> _Challenge_
Find every line below that contains the word "this" and copy it out.

> _Data supplied_
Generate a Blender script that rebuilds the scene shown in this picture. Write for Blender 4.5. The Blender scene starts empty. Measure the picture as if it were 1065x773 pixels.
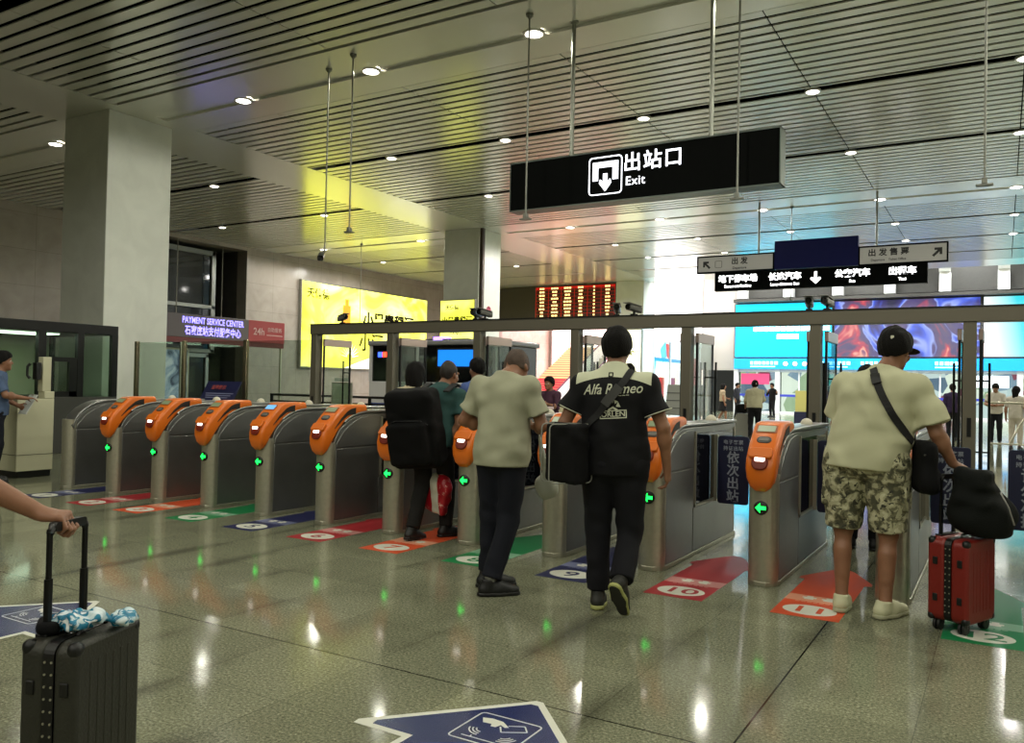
import bpy, bmesh, math, random
import numpy as np
from mathutils import Vector, Matrix
from mathutils.bvhtree import BVHTree
random.seed(7)
SC = bpy.context.scene
COL = SC.collection
PI = math.pi

# ---------------------------------------------------------------- materials
def lin(c):
    if isinstance(c, str):
        c = c.lstrip('#'); c = [int(c[i:i+2], 16)/255 for i in (0, 2, 4)]
        c = [x/12.92 if x <= .04045 else ((x+.055)/1.055)**2.4 for x in c]
    return (c[0], c[1], c[2], 1.0)
def nodes(name):
    m = bpy.data.materials.new(name); m.use_nodes = True
    nt = m.node_tree
    return m, nt, nt.nodes['Principled BSDF']
MATS = {}
def mat(name, col, rough=.5, metal=0., spec=.5, emit=None, es=1., var=0., vscale=8., bump=0., bscale=60., coat=0., alpha=1.):
    if name in MATS: return MATS[name]
    m, nt, b = nodes(name)
    b.inputs['Base Color'].default_value = lin(col)
    b.inputs['Roughness'].default_value = rough
    b.inputs['Metallic'].default_value = metal
    b.inputs['Specular IOR Level'].default_value = spec
    b.inputs['Coat Weight'].default_value = coat
    if emit is not None:
        b.inputs['Emission Color'].default_value = lin(emit)
        b.inputs['Emission Strength'].default_value = es
    if var or bump:
        tc = nt.nodes.new('ShaderNodeTexCoord')
    if var:
        n = nt.nodes.new('ShaderNodeTexNoise'); n.inputs['Scale'].default_value = vscale; n.inputs['Detail'].default_value = 5
        nt.links.new(tc.outputs['Object'], n.inputs['Vector'])
        r = nt.nodes.new('ShaderNodeValToRGB')
        c = lin(col)
        r.color_ramp.elements[0].position = .3; r.color_ramp.elements[1].position = .7
        r.color_ramp.elements[0].color = [x*(1-var) for x in c[:3]]+[1]
        r.color_ramp.elements[1].color = [min(1, x*(1+var)) for x in c[:3]]+[1]
        nt.links.new(n.outputs['Fac'], r.inputs['Fac']); nt.links.new(r.outputs['Color'], b.inputs['Base Color'])
    if bump:
        n2 = nt.nodes.new('ShaderNodeTexNoise'); n2.inputs['Scale'].default_value = bscale; n2.inputs['Detail'].default_value = 4
        nt.links.new(tc.outputs['Object'], n2.inputs['Vector'])
        bp = nt.nodes.new('ShaderNodeBump'); bp.inputs['Strength'].default_value = bump; bp.inputs['Distance'].default_value = .01
        nt.links.new(n2.outputs['Fac'], bp.inputs['Height']); nt.links.new(bp.outputs['Normal'], b.inputs['Normal'])
    MATS[name] = m
    return m
def glow(name, col, s):
    if name in MATS: return MATS[name]
    return mat(name, col, .5, emit=col, es=s, spec=.2)
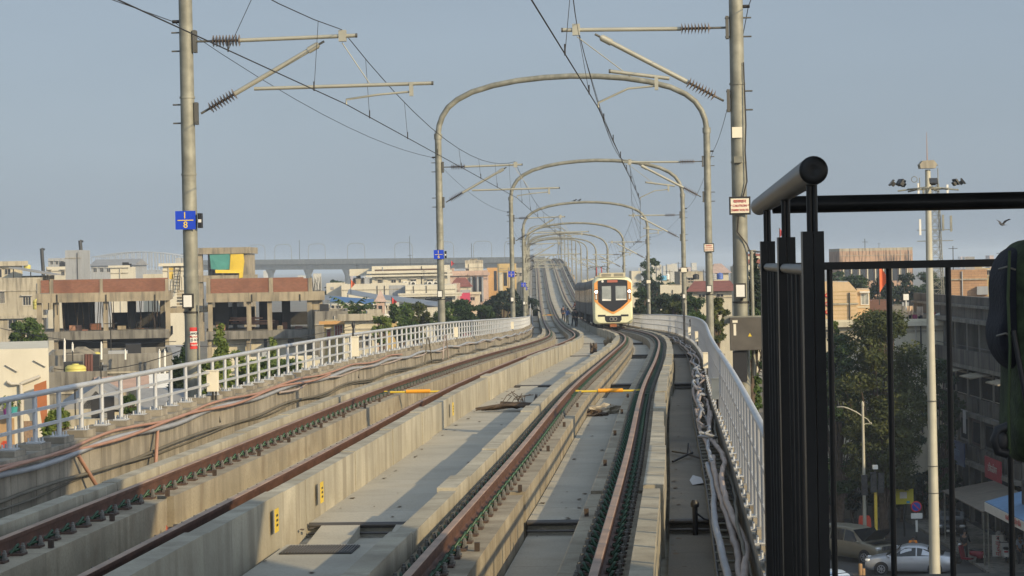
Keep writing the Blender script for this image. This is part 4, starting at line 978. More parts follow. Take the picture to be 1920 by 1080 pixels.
class House:
    """Box house whose front faces the camera side; pixel rectangles on the front become real openings with frames."""
    def __init__(s, label, cat, u0, u1, vt, Y, depth, wall, name='building', vb=None, group=None, rz=0.0):
        a, c = P(u0, vt, Y), P(u1, vt, Y); s.Y = Y; s.x0, s.x1 = a.x, c.x; s.top = max(2.0, (a.z + c.z) / 2); s.depth = depth
        s.cx = (s.x0 + s.x1) / 2; s.w = s.x1 - s.x0
        if rz == 0.0 and Y < 260: rz = -math.atan2(s.cx, Y) * .92
        s.t = thing(name, label, cat, (s.cx, Y, 0), rz, group); s.wall = wall
        s.loc = Vector((s.cx, Y, 0))
    def l(s, u, v): p = P(u, v, s.Y); return p.x - s.cx, p.z
    def body(s, m=None, z0=0.0):
        b = B(); b.box(-s.w / 2, s.w / 2, 0, s.depth, z0, s.top); s.wb = b.build('wall', m or s.wall, s.t); s.clutter(); return s
    def clutter(s):         # drain pipes, string course, roof boxes and aerials that such houses have
        q = random.Random(int(s.w * 977 + s.Y * 31))
        if not 85 < s.Y < 450 or s.w < 2.2: return
        for k in range(1 + int(s.w > 5)):
            x = q.uniform(-.48, .48) * s.w; b = B(); b.tube([(x, -.07, s.top - .1), (x, -.07, max(0, s.top - 7))], .05, 5); b.build('drain_pipe', q.choice([frame_m, wall_g, dark_metal]), s.t)
        b = B(); z = s.top - q.uniform(.5, .9); b.box(-s.w / 2 - .06, s.w / 2 + .06, -.09, -.002, z, z + .1); b.build('string_course', wall_s, s.t)
        for k in range(q.choice([0, 1, 1, 2])):
            x = q.uniform(-.42, .3) * s.w; y = q.uniform(.2, .7) * s.depth; w_, h_ = q.uniform(.5, 1.1), q.uniform(.4, 1.0); b = B(); b.box(x, x + w_, y, y + .8, s.top + .002, s.top + h_); b.build('roof_box', q.choice([wall_g, slabm, wall_s, black_p]), s.t)
        if q.random() < .6:
            x = q.uniform(-.45, .45) * s.w; b = B(); h_ = q.uniform(1, 2.2); b.tube([(x, s.depth * .5, s.top), (x, s.depth * .5, s.top + h_)], .03, 4); b.tube([(x - .35, s.depth * .5, s.top + h_ * .9), (x + .35, s.depth * .5, s.top + h_ * .9)], .02, 4); b.build('aerial', dark_metal, s.t)
    def add(s, name, fn, m, parent=None):
        b = B(); fn(b); return b.build(name, m, parent or s.t)
    def win(s, u0, v0, u1, v1, m=None, ledge=True, cols=2, pm=None):
        x0, z1 = s.l(u0, v0); x1, z0 = s.l(u1, v1); fw = min(.09, (x1 - x0) * .12)
        b = B(); e = .05
        b.box(x0 - fw, x1 + fw, -e, -.003, z1, z1 + fw); b.box(x0 - fw, x1 + fw, -e, -.003, z0 - fw, z0); b.box(x0 - fw, x0, -e, -.003, z0, z1); b.box(x1, x1 + fw, -e, -.003, z0, z1)
        for k in range(1, cols): xm = x0 + (x1 - x0) * k / cols; b.box(xm - fw * .3, xm + fw * .3, -e * .8, -.003, z0, z1)
        if ledge: b.box(x0 - fw * 2, x1 + fw * 2, -.35, -.003, z1 + fw + .02, z1 + fw + .12)
        w = b.build('window', m or frame_m, s.t)
        b = B(); b.box(x0, x1, -.02, -.002, z0, z1); b.build('pane', pm or win_d, w); return w
    def winrow(s, n, u0, u1, v0, v1, fill=.5, **k):
        st = (u1 - u0) / n
        for i in range(n): s.win(u0 + st * (i + .5 - fill / 2), v0, u0 + st * (i + .5 + fill / 2), v1, **k)
    def parapet(s, h=.9, t=.2, m=None, over=.0):
        b = B(); w, d = s.w / 2 + over, s.depth; z0, z1 = s.top + .002, s.top + h
        b.box(-w, w, -over, t, z0, z1); b.box(-w, w, d - t, d, z0, z1); b.box(-w, -w + t, t, d - t, z0, z1); b.box(w - t, w, t, d - t, z0, z1); b.build('parapet', m or s.wall, s.t)
    def slab(s, z, th=.25, over=.5, m=None):
        b = B(); b.box(-s.w / 2 - over, s.w / 2 + over, -over, -.003, z, z + th); b.build('cornice', m or s.wall, s.t)
    def rect(s, name, u0, v0, u1, v1, m, y0=-.06, y1=-.002):
        x0, z1 = s.l(u0, v0); x1, z0 = s.l(u1, v1); b = B(); b.box(x0, x1, y0, y1, z0, z1); return b.build(name, m, s.t)
    def gable(s, h, m, along='x', over=.5, name='roof'):
        w, d, z = s.w / 2 + over, s.depth, s.top; b = B()
        if along == 'y': b.add([(-w, -over, z), (w, -over, z), (0, -over, z + h), (-w, d + over, z), (w, d + over, z), (0, d + over, z + h)], [(0, 1, 2), (3, 5, 4), (0, 2, 5, 3), (1, 4, 5, 2), (0, 3, 4, 1)])
        else: b.add([(-w, -over, z), (w, -over, z), (w, d + over, z), (-w, d + over, z), (-w, d / 2, z + h), (w, d / 2, z + h)], [(0, 1, 5, 4), (2, 3, 4, 5), (1, 2, 5), (3, 0, 4), (0, 3, 2, 1)])
        return b.build(name, m, s.t)
    def hip(s, h, m, over=.5, k=.35):
        w, d, z = s.w / 2 + over, s.depth, s.top; b = B(); kx = w * k
        b.add([(-w, -over, z), (w, -over, z), (w, d + over, z), (-w, d + over, z), (-kx, d / 2, z + h), (kx, d / 2, z + h)], [(0, 1, 5, 4), (1, 2, 5), (2, 3, 4, 5), (3, 0, 4), (0, 3, 2, 1)])
        return b.build('roof', m, s.t)
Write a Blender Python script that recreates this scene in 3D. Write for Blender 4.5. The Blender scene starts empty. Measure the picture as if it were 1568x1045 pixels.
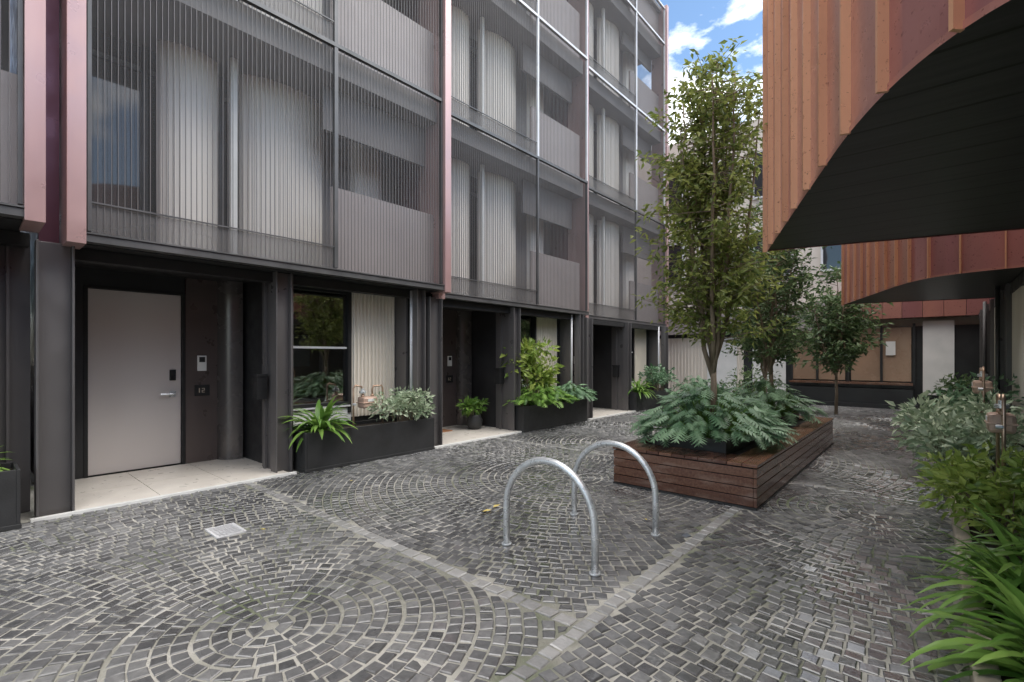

> _Solved exercise_
Generate a Blender script that rebuilds the scene shown in this picture. Write for Blender 4.5. The Blender scene starts empty. Measure the picture as if it were 1065x773 pixels.
Keep writing the Blender script for this image. This is part 4, starting at line 978. More parts follow. Take the picture to be 1920 by 1080 pixels.
Write a Blender Python script that recreates this scene in 3D. Write for Blender 4.5. The Blender scene starts empty. Measure the picture as if it were 1568x1045 pixels.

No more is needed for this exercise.